### Task brief
Using the records that appear below, write out exactly the lines from the one with "Recreate this scene" through the one with "def pZ(x, y, Z): r", keeping both end lines.

### Records for the exercise
________________________________________

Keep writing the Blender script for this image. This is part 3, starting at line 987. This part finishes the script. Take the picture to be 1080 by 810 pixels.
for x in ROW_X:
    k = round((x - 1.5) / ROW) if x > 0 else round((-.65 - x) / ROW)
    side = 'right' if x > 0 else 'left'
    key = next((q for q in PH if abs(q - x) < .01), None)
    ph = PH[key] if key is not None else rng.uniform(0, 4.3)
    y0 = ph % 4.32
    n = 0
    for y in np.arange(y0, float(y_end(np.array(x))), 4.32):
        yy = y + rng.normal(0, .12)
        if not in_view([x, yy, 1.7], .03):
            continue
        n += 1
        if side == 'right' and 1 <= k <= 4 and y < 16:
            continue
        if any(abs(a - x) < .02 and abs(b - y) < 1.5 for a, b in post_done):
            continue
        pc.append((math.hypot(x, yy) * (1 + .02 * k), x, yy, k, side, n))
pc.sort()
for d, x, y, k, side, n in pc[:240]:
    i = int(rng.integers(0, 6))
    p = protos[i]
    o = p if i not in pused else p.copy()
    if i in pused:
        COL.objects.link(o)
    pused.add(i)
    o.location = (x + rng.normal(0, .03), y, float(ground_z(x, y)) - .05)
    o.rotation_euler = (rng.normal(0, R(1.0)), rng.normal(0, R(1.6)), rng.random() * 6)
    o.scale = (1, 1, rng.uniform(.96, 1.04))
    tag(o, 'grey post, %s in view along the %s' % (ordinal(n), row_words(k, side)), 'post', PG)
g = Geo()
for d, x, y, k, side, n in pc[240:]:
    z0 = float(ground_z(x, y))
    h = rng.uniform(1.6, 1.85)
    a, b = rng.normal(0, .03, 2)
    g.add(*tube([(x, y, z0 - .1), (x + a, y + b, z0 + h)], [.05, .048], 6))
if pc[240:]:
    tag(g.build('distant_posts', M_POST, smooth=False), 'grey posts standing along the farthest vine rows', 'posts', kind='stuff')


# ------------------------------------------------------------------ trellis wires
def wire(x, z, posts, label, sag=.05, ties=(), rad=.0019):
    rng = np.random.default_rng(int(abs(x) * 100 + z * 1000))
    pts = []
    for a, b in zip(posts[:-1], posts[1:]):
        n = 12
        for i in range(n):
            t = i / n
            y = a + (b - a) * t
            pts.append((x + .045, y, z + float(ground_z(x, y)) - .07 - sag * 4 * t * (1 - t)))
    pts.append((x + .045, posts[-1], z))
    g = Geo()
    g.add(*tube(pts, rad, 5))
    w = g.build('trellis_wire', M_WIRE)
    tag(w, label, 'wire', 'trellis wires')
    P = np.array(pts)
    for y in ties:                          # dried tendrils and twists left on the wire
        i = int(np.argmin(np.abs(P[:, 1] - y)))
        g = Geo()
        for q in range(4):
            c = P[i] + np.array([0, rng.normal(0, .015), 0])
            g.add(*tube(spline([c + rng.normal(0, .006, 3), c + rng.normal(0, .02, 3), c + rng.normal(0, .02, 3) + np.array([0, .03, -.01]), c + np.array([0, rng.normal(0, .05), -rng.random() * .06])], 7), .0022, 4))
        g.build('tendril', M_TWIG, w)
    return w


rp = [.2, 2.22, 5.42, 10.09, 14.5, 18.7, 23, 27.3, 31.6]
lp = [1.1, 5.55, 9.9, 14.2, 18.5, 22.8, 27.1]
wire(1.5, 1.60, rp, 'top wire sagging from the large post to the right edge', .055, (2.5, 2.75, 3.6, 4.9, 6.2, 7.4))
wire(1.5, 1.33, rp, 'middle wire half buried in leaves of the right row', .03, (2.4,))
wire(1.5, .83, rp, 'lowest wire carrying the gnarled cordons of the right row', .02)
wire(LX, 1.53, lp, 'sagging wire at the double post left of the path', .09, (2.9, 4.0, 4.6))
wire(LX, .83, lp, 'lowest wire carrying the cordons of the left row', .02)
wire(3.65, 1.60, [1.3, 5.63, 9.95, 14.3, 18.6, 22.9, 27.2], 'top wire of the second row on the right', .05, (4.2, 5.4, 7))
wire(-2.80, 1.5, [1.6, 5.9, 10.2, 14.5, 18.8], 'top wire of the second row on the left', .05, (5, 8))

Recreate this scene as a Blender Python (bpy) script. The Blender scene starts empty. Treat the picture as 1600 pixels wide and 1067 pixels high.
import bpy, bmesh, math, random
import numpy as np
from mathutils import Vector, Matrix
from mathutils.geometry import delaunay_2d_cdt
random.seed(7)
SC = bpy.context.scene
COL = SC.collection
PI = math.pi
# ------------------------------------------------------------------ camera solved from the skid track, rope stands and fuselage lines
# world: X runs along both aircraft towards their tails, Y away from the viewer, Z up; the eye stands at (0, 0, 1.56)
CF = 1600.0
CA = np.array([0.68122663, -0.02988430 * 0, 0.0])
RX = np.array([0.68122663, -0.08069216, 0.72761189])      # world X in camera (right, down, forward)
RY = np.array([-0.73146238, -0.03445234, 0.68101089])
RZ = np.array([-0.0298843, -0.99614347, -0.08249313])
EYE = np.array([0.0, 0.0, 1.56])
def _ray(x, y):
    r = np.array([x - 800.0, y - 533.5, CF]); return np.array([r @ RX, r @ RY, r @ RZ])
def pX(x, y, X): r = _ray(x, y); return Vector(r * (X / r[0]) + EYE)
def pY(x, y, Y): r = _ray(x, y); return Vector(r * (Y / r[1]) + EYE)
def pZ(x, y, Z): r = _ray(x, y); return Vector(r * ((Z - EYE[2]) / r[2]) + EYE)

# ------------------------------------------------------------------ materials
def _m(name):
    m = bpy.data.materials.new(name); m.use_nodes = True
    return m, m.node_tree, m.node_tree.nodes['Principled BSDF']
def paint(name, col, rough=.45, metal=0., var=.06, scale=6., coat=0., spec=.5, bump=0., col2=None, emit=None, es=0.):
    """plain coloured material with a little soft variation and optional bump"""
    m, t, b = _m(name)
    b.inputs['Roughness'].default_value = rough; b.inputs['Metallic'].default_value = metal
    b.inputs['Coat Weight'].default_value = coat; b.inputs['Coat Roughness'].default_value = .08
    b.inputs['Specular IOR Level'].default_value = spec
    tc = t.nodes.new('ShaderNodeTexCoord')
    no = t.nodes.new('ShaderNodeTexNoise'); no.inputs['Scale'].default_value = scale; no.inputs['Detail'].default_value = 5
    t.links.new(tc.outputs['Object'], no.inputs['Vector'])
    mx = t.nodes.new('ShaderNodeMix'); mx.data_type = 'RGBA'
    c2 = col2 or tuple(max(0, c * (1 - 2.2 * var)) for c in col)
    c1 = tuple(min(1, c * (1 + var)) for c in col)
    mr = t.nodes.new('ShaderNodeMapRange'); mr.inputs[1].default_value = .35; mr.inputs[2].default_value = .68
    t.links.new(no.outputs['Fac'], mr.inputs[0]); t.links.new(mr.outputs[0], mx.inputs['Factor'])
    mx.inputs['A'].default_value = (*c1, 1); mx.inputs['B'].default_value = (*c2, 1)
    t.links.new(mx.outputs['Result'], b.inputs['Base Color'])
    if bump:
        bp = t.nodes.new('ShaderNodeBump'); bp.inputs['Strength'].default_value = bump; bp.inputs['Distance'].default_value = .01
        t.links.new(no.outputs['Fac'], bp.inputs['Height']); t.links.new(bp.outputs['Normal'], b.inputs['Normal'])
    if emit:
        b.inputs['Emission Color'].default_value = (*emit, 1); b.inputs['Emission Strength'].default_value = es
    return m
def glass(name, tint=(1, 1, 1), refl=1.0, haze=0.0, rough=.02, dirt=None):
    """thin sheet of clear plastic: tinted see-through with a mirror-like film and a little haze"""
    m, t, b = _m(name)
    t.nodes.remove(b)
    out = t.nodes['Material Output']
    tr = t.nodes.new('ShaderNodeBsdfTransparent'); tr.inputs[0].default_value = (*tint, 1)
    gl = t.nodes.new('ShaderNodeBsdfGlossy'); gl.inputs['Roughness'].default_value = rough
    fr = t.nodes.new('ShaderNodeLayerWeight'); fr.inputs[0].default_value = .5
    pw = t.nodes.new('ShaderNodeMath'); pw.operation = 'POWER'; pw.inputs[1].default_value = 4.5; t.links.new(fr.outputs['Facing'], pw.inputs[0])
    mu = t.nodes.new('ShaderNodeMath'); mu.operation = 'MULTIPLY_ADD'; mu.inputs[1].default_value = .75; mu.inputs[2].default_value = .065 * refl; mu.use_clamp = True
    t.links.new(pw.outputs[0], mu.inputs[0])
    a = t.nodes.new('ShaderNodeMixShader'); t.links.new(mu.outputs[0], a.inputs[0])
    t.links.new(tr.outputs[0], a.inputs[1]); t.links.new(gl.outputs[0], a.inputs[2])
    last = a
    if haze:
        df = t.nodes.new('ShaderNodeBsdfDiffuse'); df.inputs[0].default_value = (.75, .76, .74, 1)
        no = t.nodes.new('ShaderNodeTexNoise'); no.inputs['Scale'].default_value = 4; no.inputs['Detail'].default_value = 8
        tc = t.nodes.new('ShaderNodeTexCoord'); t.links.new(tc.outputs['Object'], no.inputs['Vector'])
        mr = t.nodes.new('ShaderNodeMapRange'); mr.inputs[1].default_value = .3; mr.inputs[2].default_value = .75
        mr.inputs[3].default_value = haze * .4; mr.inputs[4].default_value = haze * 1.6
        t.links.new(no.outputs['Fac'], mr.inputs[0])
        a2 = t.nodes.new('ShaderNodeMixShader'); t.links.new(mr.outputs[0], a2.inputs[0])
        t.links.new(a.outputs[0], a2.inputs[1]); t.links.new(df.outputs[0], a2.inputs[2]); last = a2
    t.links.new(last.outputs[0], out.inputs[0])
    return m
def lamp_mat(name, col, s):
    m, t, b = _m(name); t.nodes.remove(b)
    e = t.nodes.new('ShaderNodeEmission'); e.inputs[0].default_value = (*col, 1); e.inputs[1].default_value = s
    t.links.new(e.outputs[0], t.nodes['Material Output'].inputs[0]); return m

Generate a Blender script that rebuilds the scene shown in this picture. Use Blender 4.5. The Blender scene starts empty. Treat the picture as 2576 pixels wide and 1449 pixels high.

________________________________________

### The response
Recreate this scene as a Blender Python (bpy) script. The Blender scene starts empty. Treat the picture as 1600 pixels wide and 1067 pixels high.
import bpy, bmesh, math, random
import numpy as np
from mathutils import Vector, Matrix
from mathutils.geometry import delaunay_2d_cdt
random.seed(7)
SC = bpy.context.scene
COL = SC.collection
PI = math.pi
# ------------------------------------------------------------------ camera solved from the skid track, rope stands and fuselage lines
# world: X runs along both aircraft towards their tails, Y away from the viewer, Z up; the eye stands at (0, 0, 1.56)
CF = 1600.0
CA = np.array([0.68122663, -0.02988430 * 0, 0.0])
RX = np.array([0.68122663, -0.08069216, 0.72761189])      # world X in camera (right, down, forward)
RY = np.array([-0.73146238, -0.03445234, 0.68101089])
RZ = np.array([-0.0298843, -0.99614347, -0.08249313])
EYE = np.array([0.0, 0.0, 1.56])
def _ray(x, y):
    r = np.array([x - 800.0, y - 533.5, CF]); return np.array([r @ RX, r @ RY, r @ RZ])
def pX(x, y, X): r = _ray(x, y); return Vector(r * (X / r[0]) + EYE)
def pY(x, y, Y): r = _ray(x, y); return Vector(r * (Y / r[1]) + EYE)
def pZ(x, y, Z): r = _ray(x, y); return Vector(r * ((Z - EYE[2]) / r[2]) + EYE)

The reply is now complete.